• WRITTEN REQUEST
Within the data that follows, how many lines carry the string "scene"? Give the number alone.

• RECORDED DATA
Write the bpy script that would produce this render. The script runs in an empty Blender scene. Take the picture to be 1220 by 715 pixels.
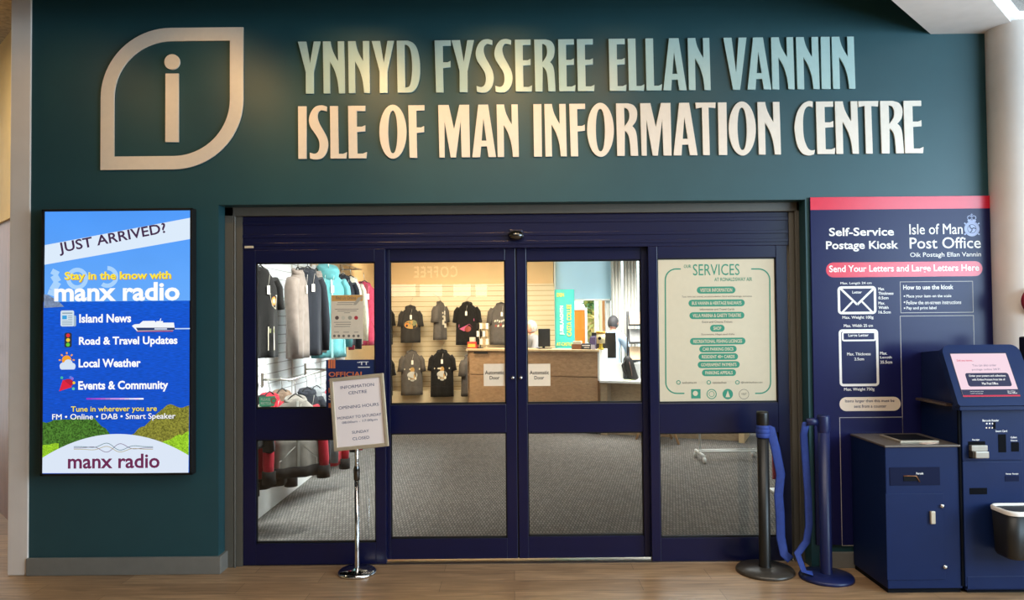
import bpy, bmesh, math, random
from mathutils import Vector, Matrix
random.seed(7)
C = bpy.context.scene.collection
sc = bpy.context.scene
W0, H0, FPX = 1220.0, 715.0, 880.0
CAM = Vector((0.0, -4.92, 1.67))
PITCH, ROLL = math.atan(0.024), 0.0092
# ---------------------------------------------------------------- camera
_F = Vector((0, math.cos(PITCH), math.sin(PITCH)))
_R0 = Vector((1, 0, 0)); _U0 = Vector((0, -math.sin(PITCH), math.cos(PITCH)))
_R = _R0 * math.cos(ROLL) - _U0 * math.sin(ROLL)
_U = _U0 * math.cos(ROLL) + _R0 * math.sin(ROLL)
cd = bpy.data.cameras.new('camera'); cam = bpy.data.objects.new('camera', cd); C.objects.link(cam)
m = Matrix((_R, _U, -_F)).transposed().to_4x4(); m.translation = CAM
cam.matrix_world = m
cd.sensor_width = 36.0; cd.lens = FPX / W0 * 36.0; cd.clip_start = 0.05; cd.clip_end = 200
sc.camera = cam
# ---------------------------------------------------------------- view, world, lights
sc.view_settings.view_transform = 'Standard'
try: sc.view_settings.look = 'None'
except Exception: pass
sc.view_settings.gamma = 1.0; sc.view_settings.use_curve_mapping = False
sc.view_settings.exposure = 0.0
sc.cycles.use_denoising = True
sc.cycles.max_bounces = 8; sc.cycles.transparent_max_bounces = 24
sc.cycles.caustics_reflective = False; sc.cycles.caustics_refractive = False
sc.cycles.sample_clamp_indirect = 4.0
wd = bpy.data.worlds.new('sky'); sc.world = wd; wd.use_nodes = True
wd.node_tree.nodes['Background'].inputs[0].default_value = (0.80, 0.92, 1.0, 1)
wd.node_tree.nodes['Background'].inputs[1].default_value = 4.2
def area(name, loc, target, sx, sy, power, col, spread=180):
    l = bpy.data.lights.new(name, 'AREA'); l.shape = 'RECTANGLE'; l.size = sx; l.size_y = sy
    l.energy = power; l.color = col; l.spread = math.radians(spread)
    o = bpy.data.objects.new(name, l); C.objects.link(o); o.location = loc
    o.rotation_euler = (Vector(target) - Vector(loc)).to_track_quat('-Z', 'Y').to_euler(); return o
def spot(name, loc, target, power, col, ang, blend=0.6, r=0.05):
    l = bpy.data.lights.new(name, 'SPOT'); l.energy = power; l.color = col
    l.spot_size = math.radians(ang); l.spot_blend = blend; l.shadow_soft_size = r
    o = bpy.data.objects.new(name, l); C.objects.link(o); o.location = loc
    o.rotation_euler = (Vector(target) - Vector(loc)).to_track_quat('-Z', 'Y').to_euler(); return o
WARM = (1.0, 0.60, 0.22); SOFT = (1.0, 0.88, 0.74); DAY = (0.56, 0.80, 1.0)
# daylight through the tall terminal windows on the right
area('daylight_right', (5.9, -3.6, 2.3), (2.2, -0.2, 2.0), 3.6, 2.4, 270, DAY)
area('daylight_far', (7.5, -8.0, 2.4), (0.0, -0.2, 1.6), 6.0, 2.2, 90, DAY)
# recessed lamps of the hall ceiling
area('hall_lamps', (0.9, -2.5, 3.57), (0.9, -2.5, 0), 3.6, 2.2, 119, SOFT, 160)
area('hall_lamps_far', (0.0, -7.5, 3.57), (0.0, -7.5, 0), 12.0, 3.0, 45, SOFT)
for i, (x, pw) in enumerate(((-2.9, 11), (-2.0, 26), (-1.03, 40), (-0.04, 42), (0.75, 16), (1.6, 5))):
    spot('sign_downlight', (x, -1.1, 3.58), (x, 0.0, 2.92), pw, WARM, 78, 0.9, 0.045)
# lamps of the shop, with one added fill light
area('shop_lamp_left', (-0.45, 2.6, 2.85), (-2.15, 2.6, 0.9), 4.4, 0.5, 105, (0.88, 0.97, 1.0), 75)
area('clothes_fill', (-1.0, 1.3, 2.88), (-1.9, 2.2, 0.5), 1.2, 0.6, 42, (1.0, 0.95, 0.88), 110)  # added fill light for the lower row of clothes
area('corridor_lamp', (-4.4, 0.2, 3.9), (-4.5, 0.9, 0), 0.8, 0.8, 45, (1.0, 0.80, 0.48))
area('shop_lamp_mid', (0.0, 3.0, 2.88), (0.0, 3.0, 0), 2.0, 3.0, 12, (1.0, 0.86, 0.68))
area('shop_lamp_back', (-0.7, 5.6, 2.85), (-0.8, 7.3, 1.3), 2.8, 0.8, 90, (1.0, 0.84, 0.62), 105)
area('shop_lamp_right', (2.4, 3.6, 2.85), (2.4, 3.8, 0), 2.2, 3.0, 85, (0.90, 0.96, 1.0))
area('shop_lamp_desk', (1.9, 5.9, 2.85), (1.7, 6.4, 0), 2.0, 1.0, 105, (1.0, 0.97, 0.92), 120)
# ---------------------------------------------------------------- helpers
def pix(px, py):
    return (_F * FPX + _R * (px - W0 / 2) - _U * (py - H0 / 2))
def P(px, py, Y):
    d = pix(px, py); return CAM + d * ((Y - CAM.y) / d.y)
def G(px, py, Z=0.0):
    d = pix(px, py); return CAM + d * ((Z - CAM.z) / d.z)
def sc_at(Y): return (Y - CAM.y) / FPX
def lin(c):
    if isinstance(c, str):
        c = c.lstrip('#'); c = [int(c[i:i + 2], 16) / 255 for i in (0, 2, 4)]
    return tuple((v / 12.92 if v <= 0.04045 else ((v + 0.055) / 1.055) ** 2.4) for v in c)
MATS = {}
def mat(name, col=(.5, .5, .5), rough=0.5, metal=0.0, emit=0.0, noise=0.0, nscale=30, bump=0.0, spec=0.5, coat=0.0, sheen=0.0, trans=0.0):
    if name in MATS: return MATS[name]
    m = bpy.data.materials.new(name); m.use_nodes = True; nt = m.node_tree; b = nt.nodes['Principled BSDF']
    c = lin(col)
    b.inputs['Base Color'].default_value = (*c, 1); b.inputs['Roughness'].default_value = rough
    b.inputs['Metallic'].default_value = metal; b.inputs['Specular IOR Level'].default_value = spec
    b.inputs['Coat Weight'].default_value = coat; b.inputs['Sheen Weight'].default_value = sheen
    if emit:
        b.inputs['Emission Color'].default_value = (*c, 1); b.inputs['Emission Strength'].default_value = emit
        b.inputs['Base Color'].default_value = (0.01, 0.01, 0.01, 1); b.inputs['Specular IOR Level'].default_value = 0.2
    if noise or bump:
        tc = nt.nodes.new('ShaderNodeTexCoord'); nz = nt.nodes.new('ShaderNodeTexNoise')
        nz.inputs['Scale'].default_value = nscale; nz.inputs['Detail'].default_value = 4
        nt.links.new(tc.outputs['Object'], nz.inputs['Vector'])
        if noise:
            r = nt.nodes.new('ShaderNodeValToRGB')
            r.color_ramp.elements[0].position = 0.3; r.color_ramp.elements[1].position = 0.7
            r.color_ramp.elements[0].color = (*[v * (1 - noise) for v in c], 1)
            r.color_ramp.elements[1].color = (*[min(1, v * (1 + noise)) for v in c], 1)
            nt.links.new(nz.outputs['Fac'], r.inputs['Fac'])
            nt.links.new(r.outputs['Color'], b.inputs['Emission Color' if emit else 'Base Color'])
        if bump:
            bp = nt.nodes.new('ShaderNodeBump'); bp.inputs['Strength'].default_value = bump; bp.inputs['Distance'].default_value = 0.01
            nt.links.new(nz.outputs['Fac'], bp.inputs['Height']); nt.links.new(bp.outputs['Normal'], b.inputs['Normal'])
    MATS[name] = m; return m
def glow(col, strength=1.0):
    n = 'glow_%s_%g' % (col if isinstance(col, str) else '_'.join('%.2f' % v for v in col), strength)
    return mat(n, col, 0.3, emit=strength)
def paint(col, rough=0.45): return mat('paint_%s_%g' % (col, rough), col, rough)
class MB:
    """collects shapes and links them as one mesh object"""
    def __init__(s, M=None): s.bm = bmesh.new(); s.mats = []; s.M = M; s.smooth_faces = []
    def mi(s, m):
        if m is None: return 0
        if m not in s.mats: s.mats.append(m)
        return s.mats.index(m)
    def face(s, pts, m=None, smooth=False):
        vs = [s.bm.verts.new(p) for p in pts]
        try: f = s.bm.faces.new(vs)
        except ValueError: return None
        f.material_index = s.mi(m); f.smooth = smooth; return f
    def box(s, x0, x1, y0, y1, z0, z1, m=None, bev=0.0, seg=2):
        r = bmesh.ops.create_cube(s.bm, size=1.0); vs = r['verts']
        for v in vs:
            v.co = Vector(((x0 + x1) / 2 + v.co.x * (x1 - x0), (y0 + y1) / 2 + v.co.y * (y1 - y0), (z0 + z1) / 2 + v.co.z * (z1 - z0)))
        fs = {f for v in vs for f in v.link_faces}
        for f in fs: f.material_index = s.mi(m)
        if bev > 0:
            bev = min(bev, 0.45 * min(abs(x1 - x0), abs(y1 - y0), abs(z1 - z0)))
            es = {e for f in fs for e in f.edges}
            r = bmesh.ops.bevel(s.bm, geom=list(es), offset=bev, segments=seg, profile=0.5, affect='EDGES')
            for f in r['faces']: f.material_index = s.mi(m)
    def prism(s, poly, vec, m=None):
        """polygon (3-D points) swept along vec"""
        vec = Vector(vec); a = [s.bm.verts.new(p) for p in poly]; b = [s.bm.verts.new(Vector(p) + vec) for p in poly]
        k = s.mi(m); n = len(a)
        for f in (a[::-1], b): s.bm.faces.new(f).material_index = k
        for i in range(n): s.bm.faces.new((a[i], a[(i + 1) % n], b[(i + 1) % n], b[i])).material_index = k
    def lathe(s, prof, c, m=None, seg=32, axis='Z', smooth=True):
        c = Vector(c); k = s.mi(m); rings = []
        def mk(r, h, a):
            x, y = r * math.cos(a), r * math.sin(a)
            return c + (Vector((x, y, h)) if axis == 'Z' else Vector((x, -h, y)) if axis == 'Y' else Vector((h, x, y)))
        for r, h in prof:
            if r <= 1e-6: rings.append([s.bm.verts.new(mk(0, h, 0))])
            else: rings.append([s.bm.verts.new(mk(r, h, 2 * math.pi * i / seg)) for i in range(seg)])
        for A, B in zip(rings, rings[1:]):
            for i in range(seg):
                j = (i + 1) % seg
                if len(A) == 1 and len(B) == 1: continue
                if len(A) == 1: q = (A[0], B[i], B[j])
                elif len(B) == 1: q = (A[i], A[j], B[0])
                else: q = (A[i], A[j], B[j], B[i])
                f = s.bm.faces.new(q); f.material_index = k; f.smooth = smooth
    def tube(s, pts, r, m=None, seg=12, cap=True, rs=None, flat=1.0, up=None):
        """round tube (or flattened) through pts; rs gives a radius per point"""
        pts = [Vector(p) for p in pts]; k = s.mi(m); rings = []
        n = len(pts)
        prev = None
        for i, p in enumerate(pts):
            t = (pts[min(i + 1, n - 1)] - pts[max(i - 1, 0)]).normalized()
            if prev is None:
                u = Vector(up) if up is not None else (Vector((0, 0, 1)) if abs(t.z) < 0.9 else Vector((1, 0, 0)))
            else: u = prev
            a = (u - t * u.dot(t)).normalized(); b = t.cross(a); prev = a
            rr = rs[i] if rs else r
            rings.append([s.bm.verts.new(p + a * (rr * math.cos(2 * math.pi * j / seg)) + b * (rr * flat * math.sin(2 * math.pi * j / seg))) for j in range(seg)])
        for A, B in zip(rings, rings[1:]):
            for i in range(seg):
                j = (i + 1) % seg
                f = s.bm.faces.new((A[i], A[j], B[j], B[i])); f.material_index = k; f.smooth = True
        if cap:
            s.bm.faces.new(rings[0][::-1]).material_index = k; s.bm.faces.new(rings[-1]).material_index = k
    def loft(s, rings, m=None, cap=True, smooth=True):
        k = s.mi(m); R = [[s.bm.verts.new(p) for p in r] for r in rings]; n = len(R[0])
        for A, B in zip(R, R[1:]):
            for i in range(n):
                j = (i + 1) % n
                f = s.bm.faces.new((A[i], A[j], B[j], B[i])); f.material_index = k; f.smooth = smooth
        if cap:
            s.bm.faces.new(R[0][::-1]).material_index = k; s.bm.faces.new(R[-1]).material_index = k
    def ell(s, c, rx, ry, rz, m=None, seg=20, rings=12, M=None):
        k = s.mi(m); r = bmesh.ops.create_uvsphere(s.bm, u_segments=seg, v_segments=rings, radius=1.0)
        for v in r['verts']:
            p = Vector((v.co.x * rx, v.co.y * ry, v.co.z * rz))
            if M: p = M @ p
            v.co = Vector(c) + p
        for f in {f for v in r['verts'] for f in v.link_faces}: f.material_index = k; f.smooth = True
    def build(s, name, parent=None, default=None, recalc=True, sub=0):
        if s.M is not None: bmesh.ops.transform(s.bm, matrix=s.M, verts=s.bm.verts)
        if recalc: bmesh.ops.recalc_face_normals(s.bm, faces=s.bm.faces)
        me = bpy.data.meshes.new(name); s.bm.to_mesh(me); s.bm.free()
        for m in (s.mats or [default]):
            if m: me.materials.append(m)
        o = bpy.data.objects.new(name, me); C.objects.link(o)
        if parent: adopt(o, parent)
        if sub:
            md = o.modifiers.new('smooth', 'SUBSURF'); md.levels = sub; md.render_levels = sub
        return o
def adopt(o, parent):
    o.parent = parent; o.matrix_parent_inverse = abs_inv(parent)
def abs_inv(p):
    m = Matrix.Identity(4); q = p
    while q is not None:
        b = Matrix.LocRotScale(q.location, q.rotation_euler, q.scale)
        m = q.matrix_parent_inverse @ b @ m if q.parent else b @ m
        q = q.parent
    return m.inverted()
def tag(o, label, cat, group=None):
    o['label'] = label; o['category'] = cat
    if group: o['group'] = group
    return o
def thing(name, loc, label, cat, group=None):
    o = bpy.data.objects.new(name, None); C.objects.link(o); o.location = loc; o.empty_display_size = 0.1
    return tag(o, label, cat, group)
def struct(o): o['kind'] = 'structure'; return o
def dup(root, offset, label, rotz=None, group=None):
    r = root.copy(); C.objects.link(r); r.location = Vector(root.location) + Vector(offset); r['label'] = label
    if rotz is not None: r.rotation_euler = (0, 0, rotz)
    if group: r['group'] = group
    for ch in list(root.children):
        c = ch.copy(); C.objects.link(c); c.parent = r
        for g in list(ch.children):
            d = g.copy(); C.objects.link(d); d.parent = c
    return r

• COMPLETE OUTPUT
3